Step-by-step explanation:
To calculate how many litres of 0.500M HCl are needed to react completely with 0.100 mol of Pb(NO3)2, we first need to look at the reaction stoichiometry. The reaction shown is:
Pb(NO3)2(aq) + 2 NaCl(aq) → PbCl₂ (s) + 2NaNO3(aq)

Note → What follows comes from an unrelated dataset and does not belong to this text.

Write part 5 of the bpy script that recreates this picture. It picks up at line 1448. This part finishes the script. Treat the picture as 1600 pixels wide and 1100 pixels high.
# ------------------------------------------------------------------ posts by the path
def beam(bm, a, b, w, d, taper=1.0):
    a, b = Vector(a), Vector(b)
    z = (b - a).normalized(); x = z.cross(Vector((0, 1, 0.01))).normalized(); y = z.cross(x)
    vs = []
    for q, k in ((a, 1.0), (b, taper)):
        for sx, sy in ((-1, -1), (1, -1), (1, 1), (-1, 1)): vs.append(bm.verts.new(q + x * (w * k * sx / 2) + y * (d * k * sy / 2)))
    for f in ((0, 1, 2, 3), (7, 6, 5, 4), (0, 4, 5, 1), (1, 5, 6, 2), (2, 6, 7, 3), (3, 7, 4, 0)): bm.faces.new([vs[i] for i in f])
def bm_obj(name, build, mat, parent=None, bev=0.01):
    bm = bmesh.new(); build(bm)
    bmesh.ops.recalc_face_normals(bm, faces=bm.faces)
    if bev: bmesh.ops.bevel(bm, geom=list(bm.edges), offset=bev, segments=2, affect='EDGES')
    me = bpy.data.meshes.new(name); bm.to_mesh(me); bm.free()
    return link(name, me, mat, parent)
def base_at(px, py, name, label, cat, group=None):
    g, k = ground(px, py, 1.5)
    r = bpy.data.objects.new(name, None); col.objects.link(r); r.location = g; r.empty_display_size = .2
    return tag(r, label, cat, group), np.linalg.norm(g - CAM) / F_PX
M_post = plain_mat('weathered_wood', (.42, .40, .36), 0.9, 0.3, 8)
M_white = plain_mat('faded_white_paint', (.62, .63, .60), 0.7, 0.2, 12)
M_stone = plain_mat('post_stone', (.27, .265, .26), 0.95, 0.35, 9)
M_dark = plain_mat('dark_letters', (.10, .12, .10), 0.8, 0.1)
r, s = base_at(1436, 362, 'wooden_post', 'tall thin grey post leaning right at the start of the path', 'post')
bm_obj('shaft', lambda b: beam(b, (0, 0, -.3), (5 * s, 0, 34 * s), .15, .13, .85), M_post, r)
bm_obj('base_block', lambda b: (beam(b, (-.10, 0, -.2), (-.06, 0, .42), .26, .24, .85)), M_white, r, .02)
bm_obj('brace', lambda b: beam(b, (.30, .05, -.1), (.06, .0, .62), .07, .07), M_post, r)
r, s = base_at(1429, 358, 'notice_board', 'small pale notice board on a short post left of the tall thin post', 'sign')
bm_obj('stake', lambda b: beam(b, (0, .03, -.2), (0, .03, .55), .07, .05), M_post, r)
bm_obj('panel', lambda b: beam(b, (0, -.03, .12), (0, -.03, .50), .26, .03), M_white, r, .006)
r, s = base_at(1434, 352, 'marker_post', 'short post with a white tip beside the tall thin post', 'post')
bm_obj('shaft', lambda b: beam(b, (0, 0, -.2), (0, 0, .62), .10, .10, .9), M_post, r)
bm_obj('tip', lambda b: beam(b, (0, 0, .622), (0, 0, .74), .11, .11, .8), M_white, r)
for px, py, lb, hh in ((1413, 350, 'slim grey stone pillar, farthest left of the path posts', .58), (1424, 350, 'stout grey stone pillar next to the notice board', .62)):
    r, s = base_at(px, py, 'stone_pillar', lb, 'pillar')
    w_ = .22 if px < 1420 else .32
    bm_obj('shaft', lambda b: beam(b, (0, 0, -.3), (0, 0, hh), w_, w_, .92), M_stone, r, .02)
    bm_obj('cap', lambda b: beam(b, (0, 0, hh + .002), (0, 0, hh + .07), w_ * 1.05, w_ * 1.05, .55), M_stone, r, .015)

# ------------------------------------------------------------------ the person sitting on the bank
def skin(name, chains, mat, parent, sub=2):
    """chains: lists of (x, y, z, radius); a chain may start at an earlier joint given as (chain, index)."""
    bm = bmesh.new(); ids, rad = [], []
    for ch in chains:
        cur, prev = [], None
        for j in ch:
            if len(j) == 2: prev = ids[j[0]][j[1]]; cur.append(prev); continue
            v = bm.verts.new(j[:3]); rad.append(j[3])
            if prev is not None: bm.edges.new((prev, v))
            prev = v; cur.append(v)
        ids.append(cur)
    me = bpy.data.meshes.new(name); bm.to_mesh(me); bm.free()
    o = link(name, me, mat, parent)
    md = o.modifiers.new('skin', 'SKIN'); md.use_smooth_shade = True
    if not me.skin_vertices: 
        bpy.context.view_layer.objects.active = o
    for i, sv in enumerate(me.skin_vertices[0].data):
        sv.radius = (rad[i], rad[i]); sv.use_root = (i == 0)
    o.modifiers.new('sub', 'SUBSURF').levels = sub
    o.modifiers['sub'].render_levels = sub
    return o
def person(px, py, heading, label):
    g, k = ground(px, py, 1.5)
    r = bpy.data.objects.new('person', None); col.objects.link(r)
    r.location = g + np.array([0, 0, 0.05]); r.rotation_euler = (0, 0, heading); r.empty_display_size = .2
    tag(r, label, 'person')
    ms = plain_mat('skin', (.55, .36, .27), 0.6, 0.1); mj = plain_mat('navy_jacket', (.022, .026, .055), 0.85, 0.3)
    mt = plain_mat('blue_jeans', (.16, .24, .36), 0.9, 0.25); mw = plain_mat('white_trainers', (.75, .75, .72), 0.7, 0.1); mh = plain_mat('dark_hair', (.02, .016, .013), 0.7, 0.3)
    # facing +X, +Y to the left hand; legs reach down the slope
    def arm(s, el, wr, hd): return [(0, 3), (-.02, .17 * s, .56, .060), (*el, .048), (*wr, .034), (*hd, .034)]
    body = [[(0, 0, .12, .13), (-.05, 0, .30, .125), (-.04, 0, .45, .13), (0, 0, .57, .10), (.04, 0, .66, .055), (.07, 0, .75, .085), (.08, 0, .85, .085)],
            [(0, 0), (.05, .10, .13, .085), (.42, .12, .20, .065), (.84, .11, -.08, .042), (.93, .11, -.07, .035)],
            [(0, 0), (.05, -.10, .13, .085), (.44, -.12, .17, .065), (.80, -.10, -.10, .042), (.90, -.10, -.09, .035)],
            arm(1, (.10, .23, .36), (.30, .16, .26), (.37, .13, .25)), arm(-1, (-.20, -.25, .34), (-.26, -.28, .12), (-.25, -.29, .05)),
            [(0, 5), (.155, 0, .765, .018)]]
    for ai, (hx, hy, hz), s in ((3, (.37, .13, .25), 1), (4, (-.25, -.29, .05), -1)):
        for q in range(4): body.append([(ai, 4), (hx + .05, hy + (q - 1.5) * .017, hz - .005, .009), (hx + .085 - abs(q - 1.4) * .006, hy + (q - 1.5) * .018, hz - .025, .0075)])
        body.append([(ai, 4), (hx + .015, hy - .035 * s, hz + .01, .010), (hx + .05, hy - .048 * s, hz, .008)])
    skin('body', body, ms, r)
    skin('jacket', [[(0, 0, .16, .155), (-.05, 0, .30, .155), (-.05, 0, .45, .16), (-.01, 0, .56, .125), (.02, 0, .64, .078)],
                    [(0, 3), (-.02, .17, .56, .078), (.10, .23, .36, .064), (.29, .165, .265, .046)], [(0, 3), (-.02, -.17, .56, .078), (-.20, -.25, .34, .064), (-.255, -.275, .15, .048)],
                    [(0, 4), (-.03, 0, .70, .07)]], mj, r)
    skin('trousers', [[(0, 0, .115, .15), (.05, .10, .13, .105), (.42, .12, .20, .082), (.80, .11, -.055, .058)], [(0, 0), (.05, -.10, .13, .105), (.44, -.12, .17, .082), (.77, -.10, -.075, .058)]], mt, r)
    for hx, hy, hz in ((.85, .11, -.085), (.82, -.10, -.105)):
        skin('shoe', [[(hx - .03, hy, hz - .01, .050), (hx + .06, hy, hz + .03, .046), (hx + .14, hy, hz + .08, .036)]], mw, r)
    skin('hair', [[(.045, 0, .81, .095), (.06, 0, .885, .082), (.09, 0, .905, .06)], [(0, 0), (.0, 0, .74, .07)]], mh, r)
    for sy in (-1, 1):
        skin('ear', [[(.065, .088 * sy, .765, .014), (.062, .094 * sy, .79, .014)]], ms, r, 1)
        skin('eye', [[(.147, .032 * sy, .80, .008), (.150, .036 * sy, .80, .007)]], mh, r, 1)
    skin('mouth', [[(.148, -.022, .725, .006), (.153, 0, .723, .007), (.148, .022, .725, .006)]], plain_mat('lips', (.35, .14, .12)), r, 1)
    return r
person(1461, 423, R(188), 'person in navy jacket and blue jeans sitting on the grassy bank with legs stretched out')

From this reaction, we see that one mole of Pb(NO3)2 requires two moles of NaCl to form a precipitate of PbCl2. However, we are given a reaction with HCl, and since both NaCl and HCl contain the chloride ion (Cl⁻), the stoichiometry for HCl will be the same as for NaCl. Therefore, we need two moles of HCl for every mole of Pb(NO3)2. To find the volume of 0.500M HCl needed to provide 0.100 mol of Pb(NO3)2 with enough Cl⁻ ions, we use the equation:V = n / M
Where V is volume in litres, n is the number of moles of HCl needed, and M is the molarity of the HCl solution. Since we need two moles of HCl for every mole of Pb(NO3)2:
n(HCl) = 2 moles HCl / 1 mole Pb(NO3)2 × 0.100 mol Pb(NO3)2
n(HCl) = 0.200 mol of HCl needed
V = 0.200 mol / 0.500 M
V = 0.400 L
So, we need 0.400 litres of 0.500M HCl to react completely with 0.100 mol of Pb(NO3)2 and form a precipitate of PbCl2.